Records provided =>

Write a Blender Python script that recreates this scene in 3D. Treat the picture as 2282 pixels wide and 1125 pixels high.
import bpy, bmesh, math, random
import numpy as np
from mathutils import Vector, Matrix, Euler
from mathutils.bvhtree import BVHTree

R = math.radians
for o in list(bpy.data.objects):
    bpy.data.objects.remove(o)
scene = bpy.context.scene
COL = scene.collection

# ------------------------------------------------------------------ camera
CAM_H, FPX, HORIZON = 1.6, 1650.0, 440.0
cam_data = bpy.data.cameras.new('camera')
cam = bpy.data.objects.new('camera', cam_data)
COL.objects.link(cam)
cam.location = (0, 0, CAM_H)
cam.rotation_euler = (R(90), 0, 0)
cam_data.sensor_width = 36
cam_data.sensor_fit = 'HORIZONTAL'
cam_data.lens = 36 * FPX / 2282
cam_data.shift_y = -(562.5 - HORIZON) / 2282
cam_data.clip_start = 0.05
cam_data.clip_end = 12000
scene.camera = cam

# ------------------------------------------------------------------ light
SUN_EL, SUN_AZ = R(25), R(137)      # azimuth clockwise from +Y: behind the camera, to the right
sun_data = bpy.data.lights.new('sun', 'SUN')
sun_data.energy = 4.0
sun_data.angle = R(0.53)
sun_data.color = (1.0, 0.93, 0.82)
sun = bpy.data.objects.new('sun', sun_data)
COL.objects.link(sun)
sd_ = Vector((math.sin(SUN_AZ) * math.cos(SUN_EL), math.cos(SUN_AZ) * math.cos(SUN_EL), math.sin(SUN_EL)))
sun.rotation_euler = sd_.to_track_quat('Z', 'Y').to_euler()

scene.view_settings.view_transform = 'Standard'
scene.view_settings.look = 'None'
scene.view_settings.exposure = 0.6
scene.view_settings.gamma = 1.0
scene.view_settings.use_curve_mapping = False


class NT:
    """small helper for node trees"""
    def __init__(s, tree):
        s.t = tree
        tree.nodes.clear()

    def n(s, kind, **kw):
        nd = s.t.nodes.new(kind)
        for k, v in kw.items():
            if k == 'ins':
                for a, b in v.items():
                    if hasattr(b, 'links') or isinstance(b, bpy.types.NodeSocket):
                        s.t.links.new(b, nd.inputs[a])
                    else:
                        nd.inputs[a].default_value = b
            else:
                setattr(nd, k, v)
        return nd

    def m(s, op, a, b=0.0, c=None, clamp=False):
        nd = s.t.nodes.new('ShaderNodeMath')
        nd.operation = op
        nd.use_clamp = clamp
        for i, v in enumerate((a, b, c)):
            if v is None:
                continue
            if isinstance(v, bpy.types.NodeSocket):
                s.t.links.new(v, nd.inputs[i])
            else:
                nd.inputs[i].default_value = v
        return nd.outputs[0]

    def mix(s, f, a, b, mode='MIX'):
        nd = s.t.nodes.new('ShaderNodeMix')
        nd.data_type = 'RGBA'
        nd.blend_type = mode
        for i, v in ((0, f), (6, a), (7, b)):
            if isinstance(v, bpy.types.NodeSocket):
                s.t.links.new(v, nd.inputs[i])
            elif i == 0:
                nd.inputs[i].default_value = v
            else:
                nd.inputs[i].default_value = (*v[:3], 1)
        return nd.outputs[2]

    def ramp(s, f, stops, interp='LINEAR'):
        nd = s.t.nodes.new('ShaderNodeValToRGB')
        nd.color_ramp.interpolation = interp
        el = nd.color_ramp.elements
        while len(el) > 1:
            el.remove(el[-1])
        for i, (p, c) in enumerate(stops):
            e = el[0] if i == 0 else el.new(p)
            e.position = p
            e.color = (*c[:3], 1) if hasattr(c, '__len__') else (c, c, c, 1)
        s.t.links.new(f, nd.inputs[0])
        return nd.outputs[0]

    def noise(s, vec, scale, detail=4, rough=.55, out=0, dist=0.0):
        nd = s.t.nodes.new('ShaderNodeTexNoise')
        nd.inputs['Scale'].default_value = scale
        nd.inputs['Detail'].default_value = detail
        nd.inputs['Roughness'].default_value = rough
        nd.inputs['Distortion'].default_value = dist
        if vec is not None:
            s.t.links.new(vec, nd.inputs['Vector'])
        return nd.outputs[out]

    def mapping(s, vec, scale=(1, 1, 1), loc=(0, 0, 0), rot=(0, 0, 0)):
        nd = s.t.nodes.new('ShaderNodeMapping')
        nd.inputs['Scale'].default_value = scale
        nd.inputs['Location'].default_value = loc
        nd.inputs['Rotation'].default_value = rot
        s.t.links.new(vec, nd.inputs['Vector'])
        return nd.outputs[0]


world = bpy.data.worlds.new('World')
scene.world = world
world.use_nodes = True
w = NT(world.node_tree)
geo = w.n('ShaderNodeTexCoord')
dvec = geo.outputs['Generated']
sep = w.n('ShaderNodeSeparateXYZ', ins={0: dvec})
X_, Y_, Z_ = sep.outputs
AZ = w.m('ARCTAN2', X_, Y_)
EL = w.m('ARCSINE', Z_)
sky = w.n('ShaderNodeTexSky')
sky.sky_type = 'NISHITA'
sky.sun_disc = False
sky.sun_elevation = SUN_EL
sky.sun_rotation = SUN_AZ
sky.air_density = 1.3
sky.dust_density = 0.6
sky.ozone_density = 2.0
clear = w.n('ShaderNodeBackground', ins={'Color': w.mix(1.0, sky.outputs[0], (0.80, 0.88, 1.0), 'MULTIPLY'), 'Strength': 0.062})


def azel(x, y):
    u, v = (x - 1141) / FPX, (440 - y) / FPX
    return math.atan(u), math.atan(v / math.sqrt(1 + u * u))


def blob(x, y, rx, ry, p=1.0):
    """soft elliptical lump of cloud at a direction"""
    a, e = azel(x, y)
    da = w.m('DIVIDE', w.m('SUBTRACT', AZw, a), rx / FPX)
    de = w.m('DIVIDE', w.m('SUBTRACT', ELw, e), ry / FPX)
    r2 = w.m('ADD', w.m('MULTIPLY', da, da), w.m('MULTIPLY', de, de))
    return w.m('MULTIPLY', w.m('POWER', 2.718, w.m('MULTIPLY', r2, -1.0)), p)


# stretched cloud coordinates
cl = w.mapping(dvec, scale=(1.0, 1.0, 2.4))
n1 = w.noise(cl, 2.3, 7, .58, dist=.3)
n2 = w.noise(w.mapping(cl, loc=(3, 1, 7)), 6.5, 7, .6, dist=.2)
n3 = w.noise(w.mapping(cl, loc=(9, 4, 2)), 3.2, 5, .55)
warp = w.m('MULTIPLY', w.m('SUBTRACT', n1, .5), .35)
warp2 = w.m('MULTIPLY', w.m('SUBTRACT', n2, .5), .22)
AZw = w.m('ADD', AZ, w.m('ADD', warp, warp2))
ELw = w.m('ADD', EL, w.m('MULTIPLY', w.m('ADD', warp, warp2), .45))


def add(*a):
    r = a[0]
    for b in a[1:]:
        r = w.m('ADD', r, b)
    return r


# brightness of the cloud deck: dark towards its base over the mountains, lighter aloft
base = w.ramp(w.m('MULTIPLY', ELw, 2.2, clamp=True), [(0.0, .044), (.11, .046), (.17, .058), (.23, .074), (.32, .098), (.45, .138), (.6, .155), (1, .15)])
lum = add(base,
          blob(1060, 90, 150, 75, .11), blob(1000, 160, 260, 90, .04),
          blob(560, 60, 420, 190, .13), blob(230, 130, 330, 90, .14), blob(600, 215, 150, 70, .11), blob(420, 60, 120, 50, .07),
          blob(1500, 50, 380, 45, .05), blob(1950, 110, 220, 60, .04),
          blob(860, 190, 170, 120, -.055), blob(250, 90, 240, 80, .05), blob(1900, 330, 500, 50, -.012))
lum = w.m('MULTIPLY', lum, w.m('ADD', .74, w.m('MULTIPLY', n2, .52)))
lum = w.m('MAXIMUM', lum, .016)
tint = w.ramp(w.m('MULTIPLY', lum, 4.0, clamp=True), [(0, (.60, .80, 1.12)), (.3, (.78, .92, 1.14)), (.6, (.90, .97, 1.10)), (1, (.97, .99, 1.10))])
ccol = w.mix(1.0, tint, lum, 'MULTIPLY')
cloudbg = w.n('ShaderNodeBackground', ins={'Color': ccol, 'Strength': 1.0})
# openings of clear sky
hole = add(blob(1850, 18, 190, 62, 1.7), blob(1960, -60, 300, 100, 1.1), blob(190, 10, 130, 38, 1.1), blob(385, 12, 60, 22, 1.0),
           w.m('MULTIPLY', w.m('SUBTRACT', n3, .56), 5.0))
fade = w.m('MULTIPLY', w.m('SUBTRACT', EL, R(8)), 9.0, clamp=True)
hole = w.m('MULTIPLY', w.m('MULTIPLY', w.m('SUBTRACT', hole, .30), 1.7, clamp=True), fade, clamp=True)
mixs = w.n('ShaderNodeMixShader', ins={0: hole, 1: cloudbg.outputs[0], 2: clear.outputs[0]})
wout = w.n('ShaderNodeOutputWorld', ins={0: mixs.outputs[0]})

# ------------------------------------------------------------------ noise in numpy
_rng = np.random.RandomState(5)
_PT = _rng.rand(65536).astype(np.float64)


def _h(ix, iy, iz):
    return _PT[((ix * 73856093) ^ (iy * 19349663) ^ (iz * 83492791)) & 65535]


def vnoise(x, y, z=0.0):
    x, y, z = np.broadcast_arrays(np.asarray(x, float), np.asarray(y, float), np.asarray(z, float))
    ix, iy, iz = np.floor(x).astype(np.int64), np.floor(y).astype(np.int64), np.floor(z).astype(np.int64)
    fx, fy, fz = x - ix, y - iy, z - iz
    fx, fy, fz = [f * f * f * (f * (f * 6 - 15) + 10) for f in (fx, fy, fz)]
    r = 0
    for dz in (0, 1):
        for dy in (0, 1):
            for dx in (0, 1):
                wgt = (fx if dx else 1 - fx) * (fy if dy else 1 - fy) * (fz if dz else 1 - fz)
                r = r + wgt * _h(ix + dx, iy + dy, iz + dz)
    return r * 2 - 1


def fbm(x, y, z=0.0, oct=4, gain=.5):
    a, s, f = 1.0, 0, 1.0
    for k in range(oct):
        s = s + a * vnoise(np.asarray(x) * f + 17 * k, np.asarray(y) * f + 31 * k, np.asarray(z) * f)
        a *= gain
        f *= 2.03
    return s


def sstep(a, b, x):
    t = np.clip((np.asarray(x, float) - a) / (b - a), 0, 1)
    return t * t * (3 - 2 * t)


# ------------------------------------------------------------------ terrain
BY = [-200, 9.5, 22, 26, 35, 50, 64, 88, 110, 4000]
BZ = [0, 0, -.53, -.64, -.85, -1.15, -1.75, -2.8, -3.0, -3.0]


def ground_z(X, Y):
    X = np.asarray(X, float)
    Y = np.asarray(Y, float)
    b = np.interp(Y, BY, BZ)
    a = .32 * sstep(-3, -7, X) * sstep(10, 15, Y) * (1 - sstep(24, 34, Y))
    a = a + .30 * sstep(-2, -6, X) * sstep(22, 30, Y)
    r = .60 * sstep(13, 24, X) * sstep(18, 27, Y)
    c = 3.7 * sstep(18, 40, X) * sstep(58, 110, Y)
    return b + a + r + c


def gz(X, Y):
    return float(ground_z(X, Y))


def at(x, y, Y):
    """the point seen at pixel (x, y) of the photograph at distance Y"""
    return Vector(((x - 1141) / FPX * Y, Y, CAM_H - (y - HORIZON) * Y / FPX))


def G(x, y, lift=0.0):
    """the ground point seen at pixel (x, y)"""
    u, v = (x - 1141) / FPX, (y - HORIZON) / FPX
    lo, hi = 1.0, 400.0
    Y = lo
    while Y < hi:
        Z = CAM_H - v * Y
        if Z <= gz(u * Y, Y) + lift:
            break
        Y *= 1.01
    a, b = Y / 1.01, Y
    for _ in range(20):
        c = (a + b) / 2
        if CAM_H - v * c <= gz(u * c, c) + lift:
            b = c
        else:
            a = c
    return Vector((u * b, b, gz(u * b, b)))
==
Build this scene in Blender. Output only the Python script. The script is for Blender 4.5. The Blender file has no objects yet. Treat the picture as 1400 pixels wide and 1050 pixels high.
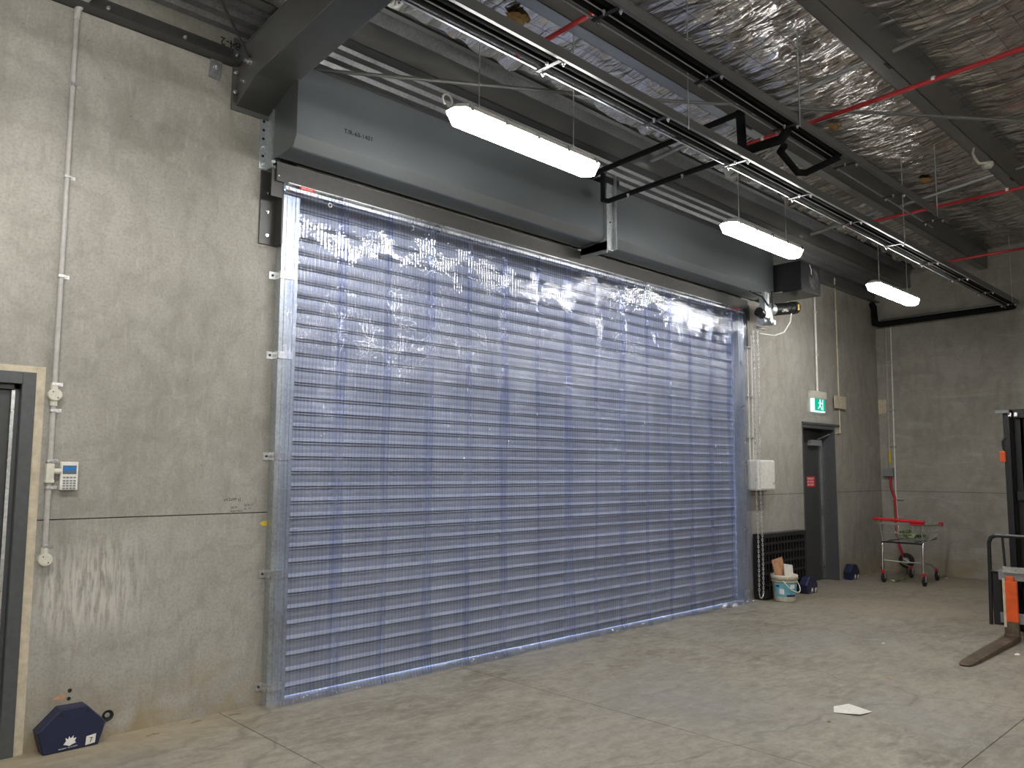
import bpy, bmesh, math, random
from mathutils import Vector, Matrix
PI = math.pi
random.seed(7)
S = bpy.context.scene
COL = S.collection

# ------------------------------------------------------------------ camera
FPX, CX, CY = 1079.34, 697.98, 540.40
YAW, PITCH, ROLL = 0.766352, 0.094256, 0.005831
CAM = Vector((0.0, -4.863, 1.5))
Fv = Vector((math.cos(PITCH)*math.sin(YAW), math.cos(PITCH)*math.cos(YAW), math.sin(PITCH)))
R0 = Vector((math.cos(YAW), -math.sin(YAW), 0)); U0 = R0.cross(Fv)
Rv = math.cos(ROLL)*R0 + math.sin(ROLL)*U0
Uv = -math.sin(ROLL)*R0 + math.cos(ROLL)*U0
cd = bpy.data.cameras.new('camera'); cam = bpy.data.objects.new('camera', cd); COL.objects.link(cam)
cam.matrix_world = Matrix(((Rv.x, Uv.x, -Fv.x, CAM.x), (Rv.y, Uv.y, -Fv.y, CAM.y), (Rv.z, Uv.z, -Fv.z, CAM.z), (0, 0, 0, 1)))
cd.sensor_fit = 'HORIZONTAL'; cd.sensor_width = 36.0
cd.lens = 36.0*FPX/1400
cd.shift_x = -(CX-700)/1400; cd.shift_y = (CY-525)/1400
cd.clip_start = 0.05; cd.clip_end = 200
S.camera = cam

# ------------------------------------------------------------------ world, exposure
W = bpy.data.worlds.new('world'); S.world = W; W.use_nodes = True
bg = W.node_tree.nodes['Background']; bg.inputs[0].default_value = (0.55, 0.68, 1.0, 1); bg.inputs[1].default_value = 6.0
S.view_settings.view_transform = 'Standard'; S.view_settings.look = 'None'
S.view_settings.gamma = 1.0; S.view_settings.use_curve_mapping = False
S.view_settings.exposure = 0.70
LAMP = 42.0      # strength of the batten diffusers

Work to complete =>
From the line with "Build this scene" to the line with "COL = S.collection", set down those lines word for word and only those, counting both ends. Pictures stay out of the copy.

Solution to this problem =>
Build this scene in Blender. Output only the Python script. The script is for Blender 4.5. The Blender file has no objects yet. Treat the picture as 1400 pixels wide and 1050 pixels high.
import bpy, bmesh, math, random
from mathutils import Vector, Matrix
PI = math.pi
random.seed(7)
S = bpy.context.scene
COL = S.collection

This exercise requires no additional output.